A large Foundation allocation (earlier communications cited ~50.1%) concentrates material voting and distribution power and means future Foundation decisions about grants, releases, or market sales are economically meaningful, so holder exposure includes not only protocol usage but also how Foundation-directed resources are deployed.
Because Starknet settles to Ethereum, operators who collect fees in STRK may need to convert some proceeds into ETH to pay L1 settlement and other ETH-denominated costs; that creates both buy pressure from users acquiring STRK and sell pressure from intermediaries converting STRK to ETH, so STRK’s economics depend on that conversion gap.
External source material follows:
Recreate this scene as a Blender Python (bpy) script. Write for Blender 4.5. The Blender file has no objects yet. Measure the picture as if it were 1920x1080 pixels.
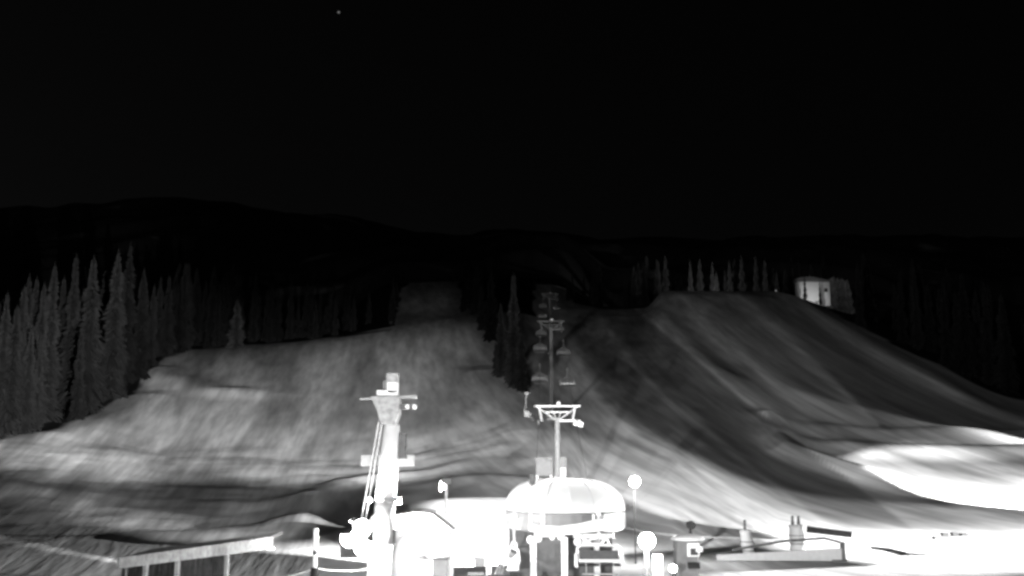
import bpy, math, random
import numpy as np
from mathutils import Vector, Matrix
random.seed(7); rng = np.random.RandomState(5)
sc = bpy.context.scene
col = sc.collection
# ---------------------------------------------------------------- camera
F = 2059.0; TH = math.atan(340 / F); CZ = 7.0
cam = bpy.data.cameras.new('camera'); cam.sensor_width = 36; cam.lens = 36 * F / 1920
cam.clip_start = 0.5; cam.clip_end = 9000
co = bpy.data.objects.new('camera', cam); col.objects.link(co)
co.location = (0, 0, CZ); co.rotation_euler = (math.pi / 2 + TH, 0, 0); sc.camera = co
cT, sT = math.cos(TH), math.sin(TH)
def te(px, py):
    a = (px - 960) / F; b = (540 - py) / F; dy = cT - b * sT
    return a / dy, (sT + b * cT) / dy
def W(px, py, Y):
    if py == 0: py = 960      # only X wanted
    t, e = te(px, py); return Vector((t * Y, Y, CZ + e * Y))
# ---------------------------------------------------------------- terrain height table
Ys = np.array([100, 130, 150, 180, 220, 270, 330, 400, 500, 650, 900, 1500, 2500], float)
T = {
 -900: [0, 950, 905, 850, 800, 750, 700, 660, 630, 590, 540, 480, 420],
 0:    [0, 985, 930, 868, 810, 750, 705, 668, 640, 600, 550, 470, 400],
 200:  [0, 988, 955, 890, 825, 760, 705, 662, 636, 600, 550, 460, 385],
 320:  [0, 990, 965, 910, 850, 772, 705, 657, 636, 600, 550, 450, 380],
 600:  [0, 991, 968, 915, 852, 777, 702, 640, 625, 600, 540, 465, 400],
 740:  [0, 991, 966, 908, 845, 772, 695, 625, 585, 528, 510, 480, 430],
 880:  [0, 988, 955, 885, 815, 742, 675, 608, 575, 528, 510, 470, 435],
 960:  [0, 984, 945, 872, 802, 735, 670, 612, 560, 520, 490, 470, 440],
 1045: [0, 980, 935, 865, 795, 733, 672, 625, 578, 520, 478, 470, 442],
 1160: [0, 978, 930, 858, 788, 725, 665, 620, 580, 585, 560, 490, 450],
 1212: [0, 980, 936, 865, 795, 728, 661, 611, 579, 585, 560, 490, 450],
 1252: [0, 982, 940, 870, 800, 730, 656, 597, 547, 562, 555, 490, 450],
 1300: [0, 983, 942, 873, 806, 736, 661, 596, 546, 562, 555, 490, 450],
 1450: [0, 987, 955, 900, 845, 775, 690, 610, 547, 562, 550, 480, 450],
 1590: [0, 990, 965, 920, 870, 812, 735, 650, 590, 585, 560, 480, 450],
 1750: [0, 992, 972, 938, 893, 845, 780, 695, 640, 620, 590, 490, 450],
 1920: [0, 994, 976, 945, 905, 862, 810, 755, 700, 670, 620, 500, 450],
 2800: [0, 996, 978, 950, 912, 875, 830, 790, 750, 710, 650, 520, 450]}
us = sorted(T)
def pchip(x, y, xi):
    x = np.asarray(x, float); y = np.asarray(y, float); h = np.diff(x); d = np.diff(y) / h
    m = np.zeros(len(x)); m[0] = d[0]; m[-1] = d[-1]
    for k in range(1, len(x) - 1):
        if d[k-1] * d[k] > 0:
            w1 = 2 * h[k] + h[k-1]; w2 = h[k] + 2 * h[k-1]
            m[k] = (w1 + w2) / (w1 / d[k-1] + w2 / d[k])
    i = np.clip(np.searchsorted(x, xi) - 1, 0, len(x) - 2)
    s = np.clip((xi - x[i]) / h[i], 0, 1)
    return ((2*s**3-3*s**2+1)*y[i] + (s**3-2*s**2+s)*h[i]*m[i] + (3*s**2-2*s**3)*y[i+1] + (s**3-s**2)*h[i]*m[i+1])
LY = np.linspace(math.log(60), math.log(2500), 500); YY = np.exp(LY)
prof = []
for u in us:
    zs = [0.0] + [CZ + te(u, p)[1] * Y for p, Y in zip(T[u][1:], Ys[1:])]
    z = pchip(np.concatenate([[60, 80], Ys]), np.array([0, 0] + zs), YY)
    prof.append(z)
prof = np.array(prof)
ts = np.array([te(u, 800)[0] for u in us])
TG = np.linspace(ts[0], ts[-1], 700)
tab = np.zeros((len(TG), len(YY)))
for j in range(len(YY)):
    tab[:, j] = pchip(ts, prof[:, j], TG)
def vnoise(x, y, seed=0):
    xi = np.floor(x).astype(int); yi = np.floor(y).astype(int); fx = x - xi; fy = y - yi
    fx = fx*fx*(3-2*fx); fy = fy*fy*(3-2*fy)
    def hsh(a, b):
        n = (a * 374761393 + b * 668265263 + seed * 1274126177) & 0x7fffffff
        n = ((n ^ (n >> 13)) * 1274126177) & 0x7fffffff
        return ((n ^ (n >> 16)) & 0xffff) / 65535.0
    return ((hsh(xi, yi)*(1-fx)+hsh(xi+1, yi)*fx)*(1-fy)+(hsh(xi, yi+1)*(1-fx)+hsh(xi+1, yi+1)*fx)*fy) * 2 - 1
def bilin(X, Y):
    X = np.asarray(X, float); Y = np.asarray(Y, float)
    t = X / np.maximum(Y, 60); ly = np.log(np.clip(Y, 60, 2499))
    a = np.clip((t - TG[0]) / (TG[1] - TG[0]), 0, len(TG) - 1.001); b = np.clip((ly - LY[0]) / (LY[1] - LY[0]), 0, len(LY) - 1.001)
    i = a.astype(int); j = b.astype(int); a = a - i; b = b - j
    return (tab[i, j]*(1-a)+tab[i+1, j]*a)*(1-b)+(tab[i, j+1]*(1-a)+tab[i+1, j+1]*a)*b
def hit(px, py):
    t, e = te(px, py); Yq = np.linspace(75, 2400, 6000)
    eq = (bilin(t * Yq, Yq) - CZ) / Yq; k = np.argmax(eq >= e)
    if eq[k] < e: k = np.argmax(eq)
    return np.array([t * Yq[k], Yq[k]])
# relief: (pixel polyline, height, width left of direction, width right of direction)
RIDGES = [
 ([(1205, 590), (1290, 660), (1380, 740), (1440, 785)], 2.0, 6, 17),
 ([(1262, 550), (1340, 610), (1430, 690), (1500, 760), (1545, 800)], 1.7, 16, 6),
 ([(1400, 552), (1480, 620), (1560, 700), (1610, 760), (1640, 790)], 1.7, 22, 6),
 ([(1460, 550), (1560, 610), (1680, 680), (1800, 745), (1885, 785)], 2.0, 15, 8),
 ([(1075, 610), (1100, 690), (1150, 770), (1230, 840), (1300, 875)], 1.3, 10, 7),
 ([(1130, 590), (1170, 660), (1240, 740), (1330, 830)], 1.6, 7, 5),
 ([(1440, 785), (1450, 820), (1480, 855), (1560, 885), (1700, 925)], 3.0, 5, 3),
 ([(1380, 700), (1400, 760), (1420, 800)], 0.7, 6, 6),
 ([(1500, 838), (1620, 850), (1720, 856), (1920, 852), (2100, 850)], 2.4, 7, 4),
 ([(1480, 800), (1650, 822), (1800, 815), (2000, 810)], 1.5, 5, 5),
 ([(40, 835), (150, 812), (250, 780), (300, 735)], 1.2, 7, 6),
 ([(260, 690), (300, 710), (380, 735), (500, 740)], 1.3, 8, 6),
 ([(150, 850), (330, 855), (480, 880), (640, 885), (760, 890)], .35, 8, 10),
 ([(230, 905), (420, 915), (560, 908), (700, 905)], .35, 7, 9),
 ([(0, 985), (160, 992), (330, 1000), (480, 990)], 0.45, 2, 6),
 ([(780, 900), (850, 880), (930, 872), (1000, 872)], .6, 5, 7),
 ([(820, 905), (900, 898), (1000, 905)], 0.5, 2, 3),
 ([(740, 860), (860, 862), (930, 850), (980, 838)], 0.5, 6, 8),
 ([(548, 1000), (590, 950), (650, 915), (740, 898), (800, 893)], 1.7, 5, 3.5),
 ([(880, 690), (930, 750), (975, 800), (960, 850)], 1.6, 10, 5),
]
segs = []
for poly, h, wl, wr in RIDGES:
    segs.append((np.array([hit(*p) for p in poly]), h, wl, wr))
def height(X, Y):
    X = np.asarray(X, float); Y = np.asarray(Y, float); z = bilin(X, Y)
    for P, h, wl, wr in segs:
        best = np.full(X.shape, 1e9); sg = np.zeros(X.shape); al = np.zeros(X.shape); L = 0
        tot = sum(np.linalg.norm(P[i+1]-P[i]) for i in range(len(P)-1)) + 1e-6
        for i in range(len(P) - 1):
            d = P[i+1] - P[i]; l = np.linalg.norm(d)
            if l < 1e-6: continue
            n = d / l; rx = X - P[i][0]; ry = Y - P[i][1]
            s = np.clip(rx*n[0]+ry*n[1], 0, l); dx = rx - s*n[0]; dy = ry - s*n[1]; D = np.hypot(dx, dy)
            m = D < best; best = np.where(m, D, best); sg = np.where(m, n[0]*ry-n[1]*rx, sg); al = np.where(m, (L+s)/tot, al); L += l
        w = np.where(sg > 0, wl, wr); fade = np.clip(np.minimum(al, 1-al)*6+0.25, 0, 1)
        z = z + h * fade * np.exp(-(best/w)**2)
    amp = np.clip((Y - 75) / 60, 0, 1) * np.clip(1.3 - Y/900, .3, 1)
    
    lump_ = np.clip((260 - Y)/90, 0, 1) * np.clip((10 - X)/30, 0, 1)
    z = z + amp * (lump_*(vnoise(X/26, Y/20, 1)*.55 + vnoise(X/9, Y/8, 2)*.26 + vnoise(X/3.5, Y/3.2, 3)*.09) + (1-lump_)*(vnoise(X/34, Y/110, 6)*.35 + vnoise(X/9, Y/80, 7)*.06))
    mx_, my_ = (890-960)/F*112, 112.0
    z = z + 4.2*np.exp(-np.abs((X-mx_)/12.5)**3 - np.abs((Y-my_)/15)**2)
    far = np.clip((Y - 650) / 300, 0, 1)
    z = z + far * (vnoise(X/160, Y/160, 4)*22 + vnoise(X/60, Y/60, 5)*8)
    return z
def hz(x, y): return float(height(np.array([x]), np.array([y]))[0])
EU = [-900, 0, 100, 200, 255, 285, 310, 400, 730, 762, 856, 890, 998, 1008, 1058, 1072, 1240, 1430, 1590, 1700, 1920, 2800]
EY = [125, 172, 186, 212, 245, 300, 372, 402, 418, 640, 640, 440, 440, 590, 590, 530, 540, 520, 470, 430, 405, 380]
for px_, py_ in ((0, 834), (100, 815), (200, 782), (255, 745), (285, 702)): EY[EU.index(px_)] = float(hit(px_, py_)[1])
EY[0] = EY[1]*.85
def edgeY(px): return np.interp(px, EU, EY)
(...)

Planned support for tokenized BTC wrappers (community proposals like SNIP 31) allows locked BTC wrappers on Starknet to earn STRK rewards and carry weighted staking power, which broadens participation but also means staking power and reward claims can be supported by non‑STRK collateral, reducing STRK’s exclusivity in securing and participating in rewards.
Holding ERC‑20 STRK on Ethereum is ownership of the token but not the same operational exposure as holding STRK inside Starknet: to pay fees, participate in Starknet staking, or interact with on‑chain Starknet infrastructure you need the token in the Starknet environment, and staking also imposes a mainnet withdrawal security lockup (7 days) that affects liquidity.
Governance controls the levers that most materially change token economics - reward rates, staking parameters, issuance/minting rules, fee policy, and Foundation distribution choices - so the token’s long‑term value hinges not only on current mechanics but on future governance decisions and whether decentralization progresses as planned.
At earlier points the Foundation stated STRK was not tradable until further notice, but third‑party exchanges later announced listings and enabled ERC‑20 deposits subject to network conditions, so whether STRK is tradable depends on timing and exchange decisions rather than a single immutable state; check current exchange and Foundation notices for up‑to‑date availability.